The database consists of 120 structural features which are drawn from all areas of grammar: phonology, morphology, syntax and lexicon. A feature has between two and nine values, shown on the maps by different colours and shapes of the language symbols. The electronic version of the database will include map display and various filtering and search functions, allowing users to address various research questions. Furthermore, the electronic version will include sound files of every language, enabling the users to listen to a short text that is glossed and translated.

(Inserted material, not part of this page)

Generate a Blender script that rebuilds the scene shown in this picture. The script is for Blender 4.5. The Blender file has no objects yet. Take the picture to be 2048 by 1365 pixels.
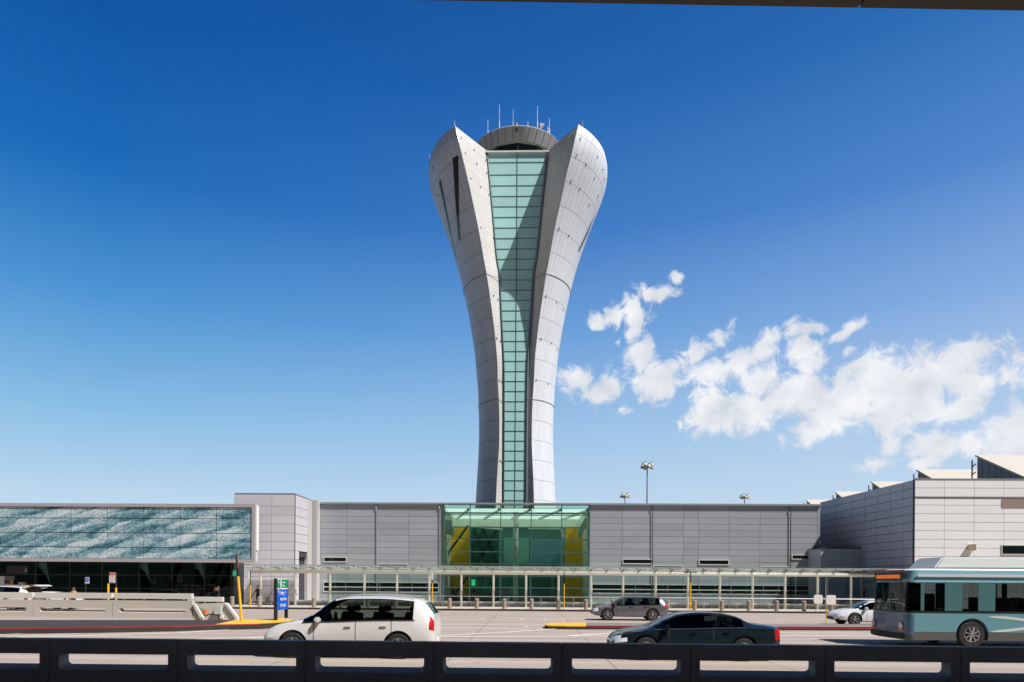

The presentation of the data in map form has two goals. On the one hand, maps are more easily accessible to students and lay persons who have a general interest in contact languages, but who would be less likely to pay attention to data presented as tables with numbers. On the other hand, the properties of contact languages are often dependent on their geographical distribution, as similar contact languages are often spoken next to each other. Since pidgins and creoles are not distributed equally around the world, and because some areas, such as the Caribbean, have a high density of creoles, the main world map of each feature will be accompanied by blow-up maps showing certain areas in detail.
The three survey volumes will contain concise prose descriptions of the sociohistorical context of each language, as well as synchronic grammatical surveys highlighting the major distinguishing features.
This four-volume publication (plus electronic database publication) will be a comprehensive and authoritative reference work on pidgin and creole language structures bringing together the expertise of dozens of specialists from around the world. APiCS will thus serve as an invaluable tool for teaching and research, making systematic data on these languages readily available for a wide range of research questions (theories of creolization, uniformity and diversity of creoles, general properties of language contact, typological characteristics of contact languages).
APiCS was inspired by the World Atlas of Language Structures (WALS), which shows the geographical distribution of 142 features in an average of 400 languages world-wide. Pidgins and creoles were not completely excluded from WALS, but since the primary goal was to present the precolonial linguistic areas, pidgins and creoles were backgrounded. APiCS contains 47 features on which information is also available in WALS, so that creoles and pidgins can readily be compared with their substrate and superstrate languages, as well as with the world's languages in general. However, APiCS does not copy WALS blindly, but adds many features that did not make it into WALS but are important for contact languages. Other features that appear in WALS have been modified to suit the needs of the APiCS users.
Each language is the responsibility of a single author or a team of authors, which were requested to fill out a questionnaire for the 120 structural features and to write a sociohistorical and grammatical survey article for their language.
APiCS is scheduled to appear in spring 2013.